WORK TO DO: Skip all pictures, then copy the lines from the start of the data through the line with "import openvdb", keeping both ends.

GIVEN MATERIAL:

:::::

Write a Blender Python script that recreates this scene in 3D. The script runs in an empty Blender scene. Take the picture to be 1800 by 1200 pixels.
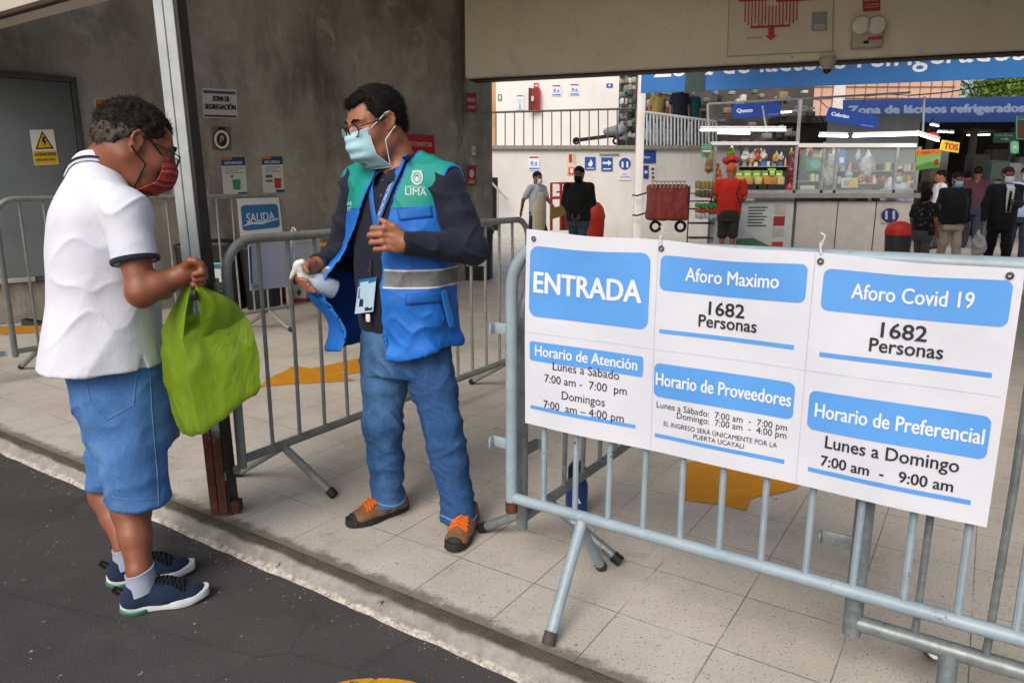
import bpy, bmesh, math, random
import numpy as np
from mathutils import Vector, Matrix
from mathutils.bvhtree import BVHTree
import openvdb

C = bpy.context.scene.collection
S = bpy.context.scene
R = math.radians
random.seed(4)

# ------------------------------------------------------------------ camera
FPX, PITCH, CAMZ = 1262.0, R(12.1), 1.27
cam = bpy.data.objects.new('camera', bpy.data.cameras.new('camera'))
C.objects.link(cam)
cam.location = (0, 0, CAMZ)
cam.rotation_euler = (R(90) - PITCH, 0, 0)
cam.data.sensor_width = 36.0
cam.data.lens = 36.0 * FPX / 1800.0
cam.data.clip_start = 0.05
cam.data.clip_end = 400
S.camera = cam

# ------------------------------------------------------------------ daylight: bright overcast
SUN_EL, SUN_AZ = R(40), R(205)
wd = bpy.data.worlds.new('World'); S.world = wd
wd.use_nodes = True
nt = wd.node_tree
bg = nt.nodes['Background']
sky = nt.nodes.new('ShaderNodeTexSky'); sky.sky_type = 'NISHITA'; sky.sun_disc = False
sky.sun_elevation = SUN_EL; sky.sun_rotation = SUN_AZ
sky.air_density = 1.0; sky.dust_density = 4.0; sky.ozone_density = 1.0
nt.links.new(sky.outputs[0], bg.inputs[0])
bg.inputs[1].default_value = 0.14
sl = bpy.data.lights.new('sun', 'SUN'); sl.energy = 1.5; sl.angle = R(30); sl.color = (1, .96, .9)
so = bpy.data.objects.new('sun', sl); C.objects.link(so)
sd = Vector((math.sin(SUN_AZ) * math.cos(SUN_EL), math.cos(SUN_AZ) * math.cos(SUN_EL), math.sin(SUN_EL)))
so.rotation_euler = (-sd).to_track_quat('-Z', 'Y').to_euler()
S.view_settings.view_transform = 'Standard'
S.view_settings.look = 'None'
S.view_settings.gamma = 1
S.view_settings.exposure = 0.24
S.cycles.max_bounces = 6
S.cycles.sample_clamp_indirect = 6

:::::

REPLY:
Write a Blender Python script that recreates this scene in 3D. The script runs in an empty Blender scene. Take the picture to be 1800 by 1200 pixels.
import bpy, bmesh, math, random
import numpy as np
from mathutils import Vector, Matrix
from mathutils.bvhtree import BVHTree
import openvdb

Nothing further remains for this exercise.